Hari Senin (29/6) tepat satu tahun Abu Bakr al-Baghdadi, pemimpin kelompok militan ISIS, mendeklarasikan apa yang disebut ‘kekhalifahan’ di kawasan yang terbentang antara Suriah timur dan Irak utara dan barat. Kini kawasan itu paling mematikan di dunia dan tumpuan upaya internasional dalam menumpas ekstremis.
Deklarasi itu mengajak Muslim mendukung upaya menyuarakan aspirasi kelompok militan Suni itu, yang memenggal sandera, melakukan serangan bom bunuh diri, memerangi tentara Irak dan Suriah, dan menyatakan bertanggungjawab atas serangan teror di luar negeri, sementara memikat ribuan orang asing agar berjuang untuknya.
ISIS memanfaatkan perang saudara di Suriah dan kemelut politik di Irak untuk merebut kota-kota besar di wilayah itu termasuk ibukota de facto kekhalifannya, Raqqa di Suriah, serta Mosul, Ramadi dan Fallujah di Irak.
Keberadaan ISIS di Suriah memperumit perang yang kini sudah berlangsung empat tahun antara pasukan pemerintah dan berbagai kelompok pemberontak, membuka fron baru dengan tentara, militan dan pemberontak sama-sama memperebutkan wilayah itu sementara korban tewas melonjak melampaui 200 ribu dan jutaan orang mengungsi.
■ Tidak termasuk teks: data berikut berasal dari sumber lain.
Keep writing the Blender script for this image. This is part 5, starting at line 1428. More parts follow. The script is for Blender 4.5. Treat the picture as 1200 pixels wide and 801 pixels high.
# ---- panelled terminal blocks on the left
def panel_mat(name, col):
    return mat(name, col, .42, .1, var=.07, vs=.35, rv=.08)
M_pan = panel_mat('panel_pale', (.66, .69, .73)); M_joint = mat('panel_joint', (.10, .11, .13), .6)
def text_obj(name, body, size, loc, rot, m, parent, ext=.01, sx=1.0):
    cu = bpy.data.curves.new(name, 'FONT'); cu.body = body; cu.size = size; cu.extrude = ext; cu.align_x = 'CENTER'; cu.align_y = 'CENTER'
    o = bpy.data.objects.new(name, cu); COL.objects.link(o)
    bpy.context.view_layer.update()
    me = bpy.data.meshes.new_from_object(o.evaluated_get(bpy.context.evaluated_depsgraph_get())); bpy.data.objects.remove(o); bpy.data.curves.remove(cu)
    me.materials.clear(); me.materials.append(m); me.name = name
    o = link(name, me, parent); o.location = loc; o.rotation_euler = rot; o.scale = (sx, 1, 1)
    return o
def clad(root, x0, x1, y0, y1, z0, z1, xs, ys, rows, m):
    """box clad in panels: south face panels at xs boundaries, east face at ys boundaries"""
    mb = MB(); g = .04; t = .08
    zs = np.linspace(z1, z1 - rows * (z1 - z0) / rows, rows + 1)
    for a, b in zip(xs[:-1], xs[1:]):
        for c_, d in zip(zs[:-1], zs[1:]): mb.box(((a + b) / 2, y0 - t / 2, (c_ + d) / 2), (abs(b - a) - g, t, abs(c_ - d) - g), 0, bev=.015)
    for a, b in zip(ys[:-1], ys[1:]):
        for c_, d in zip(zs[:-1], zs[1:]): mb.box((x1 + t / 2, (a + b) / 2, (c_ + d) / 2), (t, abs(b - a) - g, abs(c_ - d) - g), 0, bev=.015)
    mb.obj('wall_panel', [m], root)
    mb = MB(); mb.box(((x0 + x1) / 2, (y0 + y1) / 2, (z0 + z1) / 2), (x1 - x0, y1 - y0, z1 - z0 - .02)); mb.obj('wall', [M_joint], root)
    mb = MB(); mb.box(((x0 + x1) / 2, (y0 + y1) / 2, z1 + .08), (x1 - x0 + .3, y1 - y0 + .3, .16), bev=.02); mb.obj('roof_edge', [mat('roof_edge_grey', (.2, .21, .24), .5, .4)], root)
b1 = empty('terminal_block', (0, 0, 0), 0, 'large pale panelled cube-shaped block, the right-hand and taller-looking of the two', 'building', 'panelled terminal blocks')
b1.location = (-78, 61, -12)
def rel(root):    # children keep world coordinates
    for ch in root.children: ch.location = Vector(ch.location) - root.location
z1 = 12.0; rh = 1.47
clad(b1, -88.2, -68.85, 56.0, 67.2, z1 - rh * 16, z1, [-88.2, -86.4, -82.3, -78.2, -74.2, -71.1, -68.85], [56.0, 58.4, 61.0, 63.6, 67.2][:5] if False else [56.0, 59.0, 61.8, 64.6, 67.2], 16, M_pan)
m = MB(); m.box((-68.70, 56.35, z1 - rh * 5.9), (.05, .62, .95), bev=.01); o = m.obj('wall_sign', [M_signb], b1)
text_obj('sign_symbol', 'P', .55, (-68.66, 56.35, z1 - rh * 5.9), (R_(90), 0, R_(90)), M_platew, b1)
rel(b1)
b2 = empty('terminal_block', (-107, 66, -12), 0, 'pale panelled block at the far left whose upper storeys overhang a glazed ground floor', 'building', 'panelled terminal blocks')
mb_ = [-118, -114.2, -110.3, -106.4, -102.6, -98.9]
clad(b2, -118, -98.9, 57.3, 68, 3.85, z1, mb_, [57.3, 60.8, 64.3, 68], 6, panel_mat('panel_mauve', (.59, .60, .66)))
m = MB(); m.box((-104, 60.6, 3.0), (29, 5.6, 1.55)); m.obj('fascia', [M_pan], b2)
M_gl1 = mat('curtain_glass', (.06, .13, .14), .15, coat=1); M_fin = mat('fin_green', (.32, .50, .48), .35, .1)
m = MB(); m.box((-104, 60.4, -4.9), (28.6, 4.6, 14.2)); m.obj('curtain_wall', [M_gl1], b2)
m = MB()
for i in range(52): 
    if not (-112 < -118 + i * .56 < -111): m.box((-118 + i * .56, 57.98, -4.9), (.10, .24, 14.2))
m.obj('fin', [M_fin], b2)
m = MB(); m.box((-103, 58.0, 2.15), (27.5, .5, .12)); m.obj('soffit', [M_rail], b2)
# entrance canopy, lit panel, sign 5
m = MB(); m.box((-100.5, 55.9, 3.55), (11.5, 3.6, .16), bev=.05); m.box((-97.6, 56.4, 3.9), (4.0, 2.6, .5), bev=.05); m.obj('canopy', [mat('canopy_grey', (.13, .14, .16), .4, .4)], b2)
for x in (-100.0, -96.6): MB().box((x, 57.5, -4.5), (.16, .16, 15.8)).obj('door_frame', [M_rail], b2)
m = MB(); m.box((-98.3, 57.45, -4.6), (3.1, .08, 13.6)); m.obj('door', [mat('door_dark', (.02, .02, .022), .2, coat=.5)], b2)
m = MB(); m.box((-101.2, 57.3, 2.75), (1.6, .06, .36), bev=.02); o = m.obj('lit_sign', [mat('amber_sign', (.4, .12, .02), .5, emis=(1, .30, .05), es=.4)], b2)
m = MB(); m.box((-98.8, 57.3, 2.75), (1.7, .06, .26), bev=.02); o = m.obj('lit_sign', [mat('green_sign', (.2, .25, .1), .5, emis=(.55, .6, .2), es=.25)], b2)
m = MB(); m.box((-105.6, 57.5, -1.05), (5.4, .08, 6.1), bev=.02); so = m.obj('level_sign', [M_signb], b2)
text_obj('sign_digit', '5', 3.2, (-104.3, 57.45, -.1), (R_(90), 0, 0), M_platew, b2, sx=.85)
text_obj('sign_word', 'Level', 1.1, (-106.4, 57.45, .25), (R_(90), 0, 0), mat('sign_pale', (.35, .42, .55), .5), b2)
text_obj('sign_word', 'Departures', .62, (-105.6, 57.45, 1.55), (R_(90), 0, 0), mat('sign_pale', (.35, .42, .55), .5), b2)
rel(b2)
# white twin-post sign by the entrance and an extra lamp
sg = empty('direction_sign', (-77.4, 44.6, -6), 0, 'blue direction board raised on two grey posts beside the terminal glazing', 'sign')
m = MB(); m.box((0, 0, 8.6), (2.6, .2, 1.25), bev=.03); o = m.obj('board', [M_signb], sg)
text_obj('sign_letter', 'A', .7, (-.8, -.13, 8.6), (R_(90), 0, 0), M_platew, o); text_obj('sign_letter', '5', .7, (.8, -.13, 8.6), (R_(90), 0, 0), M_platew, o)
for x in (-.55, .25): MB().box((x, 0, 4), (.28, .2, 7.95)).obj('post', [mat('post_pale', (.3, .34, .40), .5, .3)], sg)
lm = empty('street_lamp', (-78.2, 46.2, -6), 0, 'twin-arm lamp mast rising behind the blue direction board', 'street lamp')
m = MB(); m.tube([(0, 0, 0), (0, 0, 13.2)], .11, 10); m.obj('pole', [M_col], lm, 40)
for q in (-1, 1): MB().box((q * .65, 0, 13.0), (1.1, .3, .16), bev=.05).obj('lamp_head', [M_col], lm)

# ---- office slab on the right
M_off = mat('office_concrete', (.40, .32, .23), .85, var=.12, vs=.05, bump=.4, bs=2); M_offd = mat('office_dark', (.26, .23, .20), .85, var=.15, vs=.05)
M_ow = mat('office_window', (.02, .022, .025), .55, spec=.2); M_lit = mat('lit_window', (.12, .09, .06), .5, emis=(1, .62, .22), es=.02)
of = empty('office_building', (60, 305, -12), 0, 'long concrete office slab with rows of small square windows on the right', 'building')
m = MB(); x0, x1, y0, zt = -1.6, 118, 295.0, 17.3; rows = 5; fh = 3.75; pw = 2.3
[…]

Kekerasan di Irak juga meningkat, dengan korban tewas di antara pasukan keamanan negara itu naik 350 persen dari Mei hingga Juni tahun lalu. Tahun 2014 menjadi tahun paling mematikan di Irak sejak penarikan pasukan tempur Amerika, dan tahun ini tampaknya akan dengan mudah melampaui jumlah total tersebut.